The late 1970s through to the ’80s was a turbulent period for Chelsea. An ambitious redevelopment of Stamford Bridge threatened the financial stability of the club, star players were sold and the team were relegated. Further problems were caused by a notorious hooligan element among the support, which was to plague the club throughout the decade. In 1982, Chelsea were, at the nadir of their fortunes, acquired by Ken Bates for the nominal sum of £1, although by now the Stamford Bridge freehold had been sold to property developers, meaning the club faced losing their home. On the pitch, the team had fared little better, coming close to relegation to the Third Division for the first time, but in 1983 manager John Neal put together an impressive new team for minimal outlay. Chelsea won the Second Division title in 1983–84 and established themselves in the top division, before being relegated again in 1988. The club bounced back immediately by winning the Second Division championship in 1988–89.

After a long-running legal battle, Bates reunited the stadium freehold with the club in 1992 by doing a deal with the banks of the property developers, who had been bankrupted by a market crash. Chelsea’s form in the new Premier League was unconvincing, although they did reach the 1994 FA Cup Final with Glenn Hoddle. It was not until the appointment of Ruud Gullit as player-manager in 1996 that their fortunes changed. He added several top international players to the side, as the club won the FA Cup in 1997 and established themselves as one of England’s top sides again. Gullit was replaced by Gianluca Vialli, who led the team to victory in the League Cup Final, the UEFA Cup Winners’ Cup Final and the UEFA Super Cup in 1998, the FA Cup in 2000 and their first appearance in the UEFA Champions League. Vialli was sacked in favour of Claudio Ranieri, who guided Chelsea to the 2002 FA Cup Final and Champions League qualification in 2002–03.
In June 2003, Bates sold Chelsea to Russian billionaire Roman Abramovich for £140 million. Over £100 million was spent on new players, but Ranieri was unable to deliver any trophies, and was replaced by José Mourinho. Under Mourinho, Chelsea became the fifth English team to win back-to-back league championships since the Second World War (2004–05 and 2005–06), in addition to winning an FA Cup (2007) and two League Cups (2005 and 2007). Mourinho was replaced by Avram Grant, who led the club to their first UEFA Champions League final, which they lost on penalties to Manchester United.
In 2009, Guus Hiddink guided Chelsea to another FA Cup success.

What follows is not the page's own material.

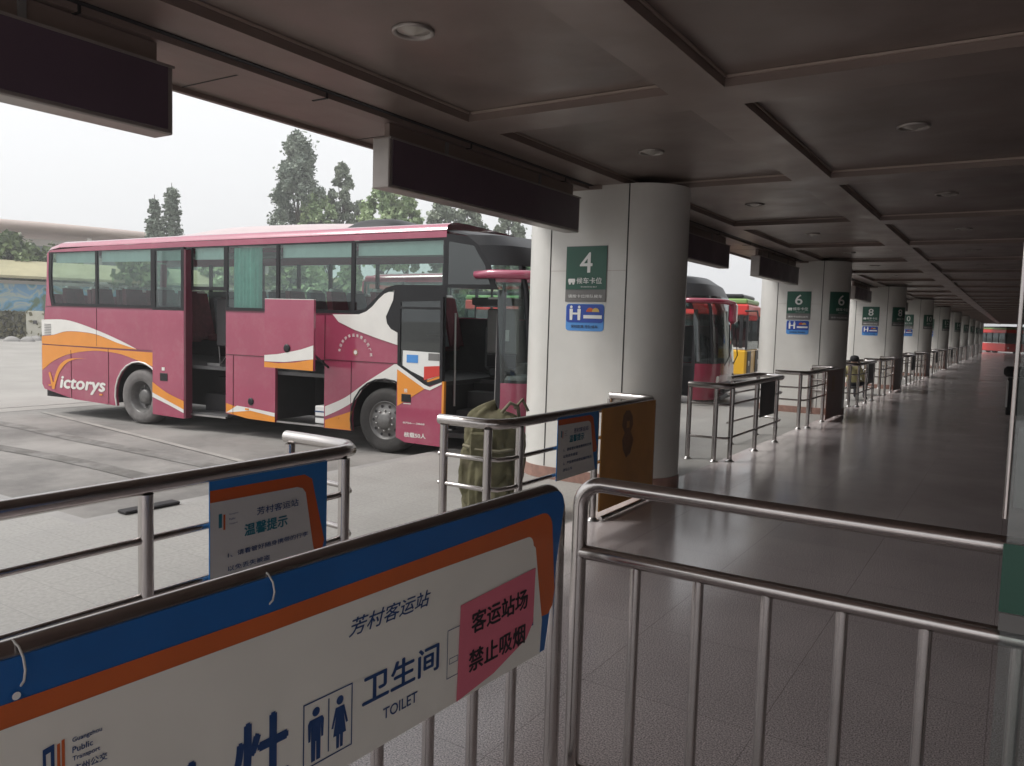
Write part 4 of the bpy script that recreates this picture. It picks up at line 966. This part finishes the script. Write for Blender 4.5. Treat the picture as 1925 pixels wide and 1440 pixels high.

In 2009–10, his successor Carlo Ancelotti led them to their first Premier League and FA Cup “Double”, and becoming the first English top-flight club to score 100 league goals in a season since 1963. In 2012, caretaker manager Roberto Di Matteo led Chelsea to their seventh FA Cup, and their first UEFA Champions League title, beating Bayern Munich 4–3 on penalties, the first London club to win the trophy. In 2013, interim manager Rafael Benítez guided Chelsea to win the UEFA Europa League against Benfica,[33] becoming the first club to hold two major European titles simultaneously and one of four clubs, and the only British club, to have won all three of UEFA’s major club competitions. In the summer of 2013, Mourinho returned as manager, leading Chelsea to League Cup success in March 2015, and their fifth league title two months later.[36] In 2015–16, Chelsea recorded their lowest Premier League finish in twenty years, placing 10th in the table. The following year(2016-2017), under new coach Antonio Conte, Chelsea won its sixth English title.